The Dawes Plan, implemented in 1924, aimed to improve the European economy, specifically by normalizing the German economy through:
- Stabilizing the German currency.
- Regulating the payment of war reparations.
- Having Americans help revive the German economy.
Germany created a new currency.
U.S. Economic Growth: Features
- Increased production and lower prices.
- Promotion of new industrial sectors.
The Situation in Europe
- France: Industrial growth.
- United Kingdom: Economic stagnation.
- Germany: Crisis until 1925, followed by subsequent recovery.
The Crisis of 1929
Causes
- Crisis in the industrial and construction sectors.
- Increased stock market speculation.
- The rise of the stock market did not reflect the actual state of the economy.
The Stock Market Crash
On Black Thursday, 13 million shares were offered for sale without any buyers. The value of the shares plummeted.
Consequences
In the U.S., the crisis led to:
- Destruction of savings.
- Decreased consumption and investment.
- Collapse of the financial system, with thousands of banks closing.
- Massive business failures.
- Increased unemployment.
The crisis spread globally, with the following consequences:
- The United States withdrew its investments from Europe, causing the European economy to sink.
- Countries implemented protectionist barriers, hindering international trade.
The Great Depression of the 1930s
First Steps
- Failure of deflationary policies.
- Increased protectionism and failure to reach an agreement between countries to tackle the crisis collectively.
National Policies
The U.S. and the New Deal
In 1933, Democrat Franklin D. Roosevelt became President of the United States during a severe economic crisis. Roosevelt launched a program of state economic intervention known as the New Deal. Between 1933 and 1938, a series of measures were adopted to combat deflation, revive the economy, and create jobs:
- A program was launched to clean up the banking system.
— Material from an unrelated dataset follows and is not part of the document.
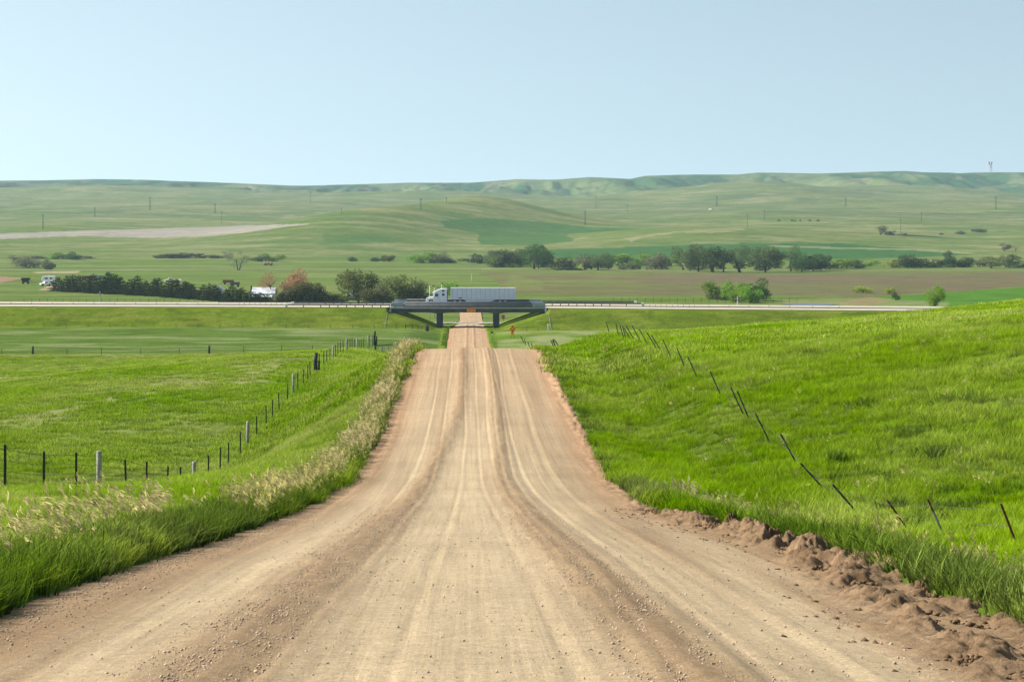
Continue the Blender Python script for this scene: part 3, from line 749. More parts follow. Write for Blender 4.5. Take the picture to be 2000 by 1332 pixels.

- A program of heavy investment in public works was undertaken to revitalize the economy and create jobs.
- Attempts were made to reduce agricultural production to raise farm product prices and rebuild farm incomes.
- Big business was favored in the industry, eliminating competition, increasing prices, and stimulating investment.
- Employers were forced to accept social improvements:
- Fixing of a minimum wage.
- Limitation of working hours.
Old-age pensions and disability insurance were created, laying the foundations of the welfare state. While the New Deal helped stop the worst effects of poverty, it could not fully restore production levels, and unemployment was not completely eliminated.
United Kingdom
- Increased protectionism and trade agreements with the colonies.
France
- Public works program to promote employment.
- Working arrangements to improve the living standards of employees.
Germany
- State control of the economy.
- Autarky (an economic policy where a country produces everything it needs using its own resources, without resorting to imports).
- Promotion of public works and the armament industry to eliminate unemployment.